Wed, 05/03/2017 - 17:20 -- admin

Chiquita Papers: Uncertainty Fueled Staff Concerns about Payments to Guerrillas and Paramilitaries, National Security Archive, May 2, 2017, Edited by Michael Evans

Washington, D.C., May 2, 2017 – Chiquita’s Colombia-based staff questioned the company’s payments to illegal armed groups, and asked whether Chiquita had gone beyond extortion and was directly funding the activities of leftist guerrillas and right-wing paramilitary groups, even while top company executives became “comfortable” with the idea.

This is the second in a series of stories jointly published by the National Security Archive and documenting how the world’s most famous banana company financed terrorist groups in Colombia.

The New Chiquita Papers are the result of a seven-year legal battle waged by the National Security Archive against the U.S. Securities and Exchange Commission, and later Chiquita itself, for access to tens of thousands of records produced by the company during an investigation of illicit payments made in Colombia.

The Archive has used these records to identify individual Chiquita executives who approved and oversaw years of payments to groups responsible for countless human rights violations in Colombia, but whose roles in the affair have been unknown or unclear until now.

In this installment, we examine the roles of financial officers, security staff and hired intermediaries on the ground in Colombia who managed an unorthodox payments process one official described as a “leap of faith.”
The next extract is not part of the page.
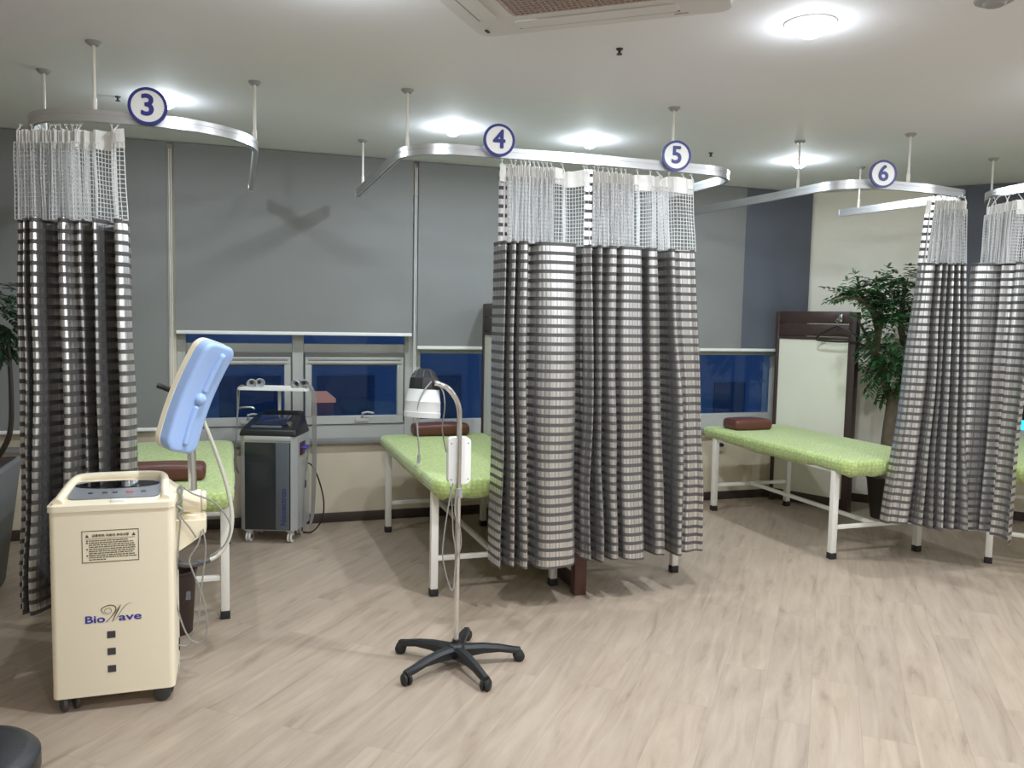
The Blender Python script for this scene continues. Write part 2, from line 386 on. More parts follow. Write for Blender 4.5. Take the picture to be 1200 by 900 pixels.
# windows: outer frame, transoms, sashes, panes, handles
FY = WY+.08
def bar(b, x0, x1, z0, z1, y=FY, d=.05): b.box(((x0+x1)/2, y+d/2, (z0+z1)/2), (x1-x0, d, z1-z0), bev=.003, seg=1)
b = B(); bar(b, -.36, -.30, .60, 2.4); bar(b, 1.215, 1.285, .60, 2.4); bar(b, -.30, 1.215, .60, .70); bar(b, -.30, 1.215, 2.34, 2.4)
bar(b, .405, .485, .70, 2.34, FY+.001); bar(b, -.30, .405, 1.225, 1.29, FY+.002); bar(b, .485, 1.215, 1.225, 1.29, FY+.002)
w1 = struct('window_1', b, 'alu_frame')
for x0, x1 in ((-.30, .405), (.485, 1.215)):
    b = B()
    for a, c, d, e in ((x0+.005, x1-.005, .705, .765), (x0+.005, x1-.005, 1.14, 1.22), (x0+.005, x0+.055, .765, 1.14), (x1-.055, x1-.005, .765, 1.14)): bar(b, a, c, d, e, FY-.012, .04)
    bar(b, x0+.03, x1-.03, 1.148, 1.16, FY-.02, .02); bar(b, x0+.02, x1-.02, 1.18, 1.19, FY-.016, .02)
    s = obj('sash', b, 'alu_frame', w1)
    b = B(); bar(b, x0+.004, x1-.004, 1.196, 1.226, FY-.016, .01); bar(b, x0+.03, x1-.03, 1.168, 1.176, FY-.0145, .01); bar(b, x1-.012, x1-.004, .72, 1.20, FY-.0145, .01); bar(b, x0+.004, x0+.012, .72, 1.20, FY-.0145, .01); bar(b, x0+.05, x1-.05, 1.13, 1.142, FY+.01, .01); obj('gasket', b, 'gasket', s)
    obj('pane', B().box(((x0+x1)/2, FY+.03, .953), (x1-x0-.1, .006, .39)), 'glass', w1, 0)
    xm = (x0+x1)/2
    b = B(); b.box((xm+.05, FY-.018, .735), (.1, .012, .03), bev=.003); b.cyl((xm+.05, FY-.02, .75), (xm+.05, FY-.045, .79), .007, seg=10); b.tube([(xm+.05, FY-.045, .785), (xm+.08, FY-.048, .795), (xm+.13, FY-.046, .787)], .007, 8)
    obj('handle', b, 'alu_frame', s)
    obj('pane', B().box((xm, FY+.03, 1.815), (x1-x0+.02, .006, 1.06)), 'glass', w1, 0)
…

The following article was also published today in Spanish at

“[These] were payments that, you know, are questionable, payments to the guerrillas that at the end are payments that, you know, are questionable,” said Jorge Forton, chief financial officer for Banadex, Chiquita’s wholly-owned subsidiary in Colombia, in his April 27, 1999 statement to the U.S. Securities and Exchange Commission (SEC). “We are funding their activities, or we are protecting ourselves. It’s questionable.”[1]

The deposition of this Peruvian accountant, who worked for Chiquita from 1990-1998, turns out to be key evidence on a little-known chapter in the history of Colombia’s banana-growing zone: payments made by the multinational fruit company to anti-government guerrilla groups like the Revolutionary Armed Forces of Colombia (FARC), the National Liberation Army (ELN), and the Popular Liberation Army (EPL), and the funding of political organizations like the Current for Socialist Renovation (CRS), Hope, Peace and Liberty, and the Popular Commands.

Forton began in 1990 at Chiquita headquarters in Cincinnati, Ohio, looking for opportunities to expand the company’s worldwide operations. In the middle of 1994, he was sent to Colombia to assess how the local economy was affecting the prices of banana production. Over the next few months, Forton returned to the country several times and proposed alternatives for reorganizing Colombian operations. At the end of the year, Forton accepted a new position as chief financial officer for Banadex in Medellín.

Since his arrival in Colombia in early 1995, the accountant knew that Chiquita made “sensitive payments” to illegal armed groups to ensure, as he was told, that its workers were not killed or kidnapped and that its plantations were not burned to the ground. “My role was to see how we could standardize and have a good control of those payments,” he said to the SEC.


This rigorous accounting system coldly recorded the harsh reality of life in the violently-contested region of Urabá during the 1990s. Forton was aware of the impact that the payments had on public order and thought it indispensable to know whether the money found its way to the intended recipients. At the very least, the ultimate destination of the payments mattered more to Forton than to his superiors in Cincinnati, who had not witnessed Colombia’s war in person.

In a vivid account to the SEC, Forton said the surge in paramilitary groups (or “anti-guerrilla groups,” as he called them)—who were also financed by the company—had intensified conflict in the region. He recalled a day when some 20 bus riders were killed, and a subsequent call from company staff in Urabá asking what to do. “I have a wife that carried the body of her husband into the office to ask for money to bury him,” he remembered.